David’s statement was followed by a series of comments from his allies criticizing the Human Rights Campaign board for allegedly mistreating him. Among those who issued statements on David’s behalf was former New York City Council president Christine Quinn and American Federation of Teachers President Randi Weingarten.

The conflict was the latest fallout from the sexual harassment scandal that pushed Cuomo from office last month, after an investigation by New York Attorney General Letitia James found evidence that he had harassed 11 women. Cuomo, who continues to deny many of the allegations in James’s report, left office on Aug. 23 after it became clear that he faced impeachment and removal by the New York legislature.

The president and board chairwoman of the anti-harassment group Time’s Up, Tina Tchen and Roberta Kaplan, resigned last month after James’s report found they were involved in advising Cuomo’s staff on how to respond to the harassment allegations, and text messages revealed that Tchen had pushed back on internal efforts to put out a statement supporting a Cuomo accuser.

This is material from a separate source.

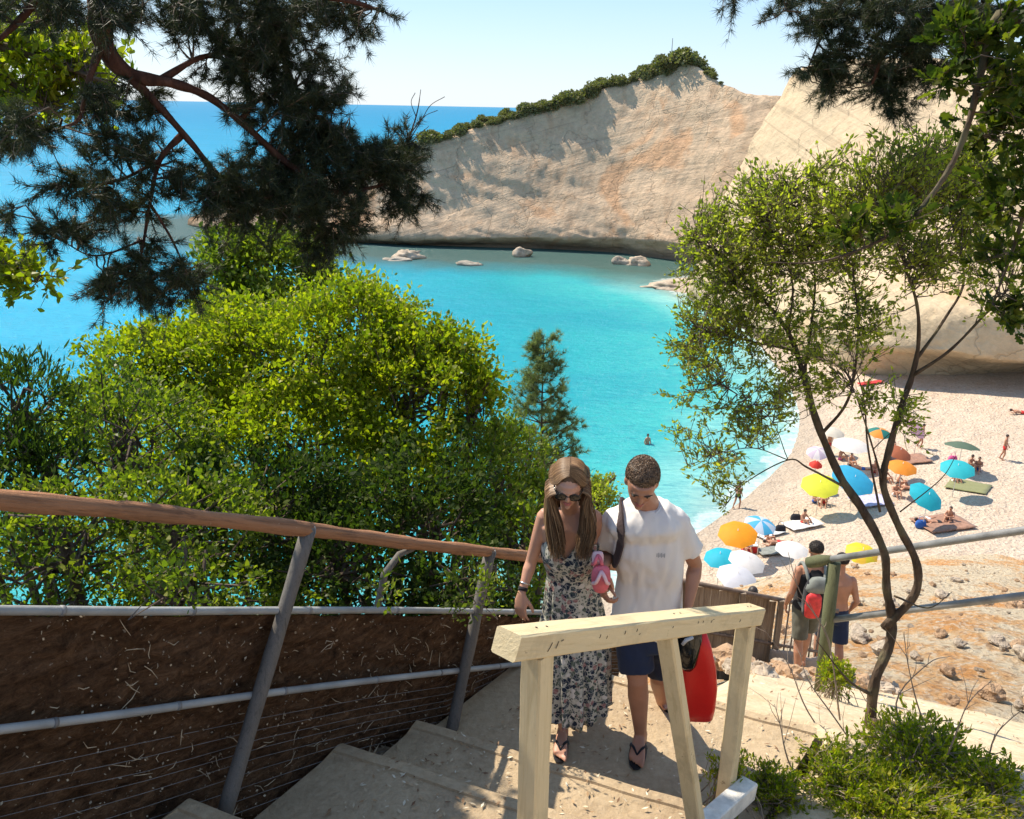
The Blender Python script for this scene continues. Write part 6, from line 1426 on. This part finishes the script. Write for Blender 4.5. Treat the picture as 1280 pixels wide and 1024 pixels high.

James’s report found that David — a onetime lawyer in the governor’s office — had been consulted by Cuomo’s staff on a letter the governor helped draft to undermine the harassment allegations of Lindsey Boylan, Cuomo’s first accuser. While leading the Human Rights Campaign, David suggested changes to the never-released Boylan letter, which was later leaked to reporters.

He later made an effort to get signatures for the document from other former Cuomo staff, even though he told Cuomo advisers that he would not sign it himself, David told investigators. He also provided Cuomo advisers with an internal memo about Boylan’s work history, which he had retained after leaving the governor’s office, the report said.

David has maintained that he was required as an attorney to share the memo about Boylan with Cuomo’s staff. He said in an August interview that he helped revise the letter by suggesting the removal of passages that were problematic and only tried to get signatures for the letter after the changes.

David’s involvement in the Cuomo effort to push back on his accusers has created significant discord within the organization he runs, which has long suffered from internal staff tensions. At a staff meeting shortly after the attorney general report was released, several employees raised the prospect of his resignation, and he said he would not step down.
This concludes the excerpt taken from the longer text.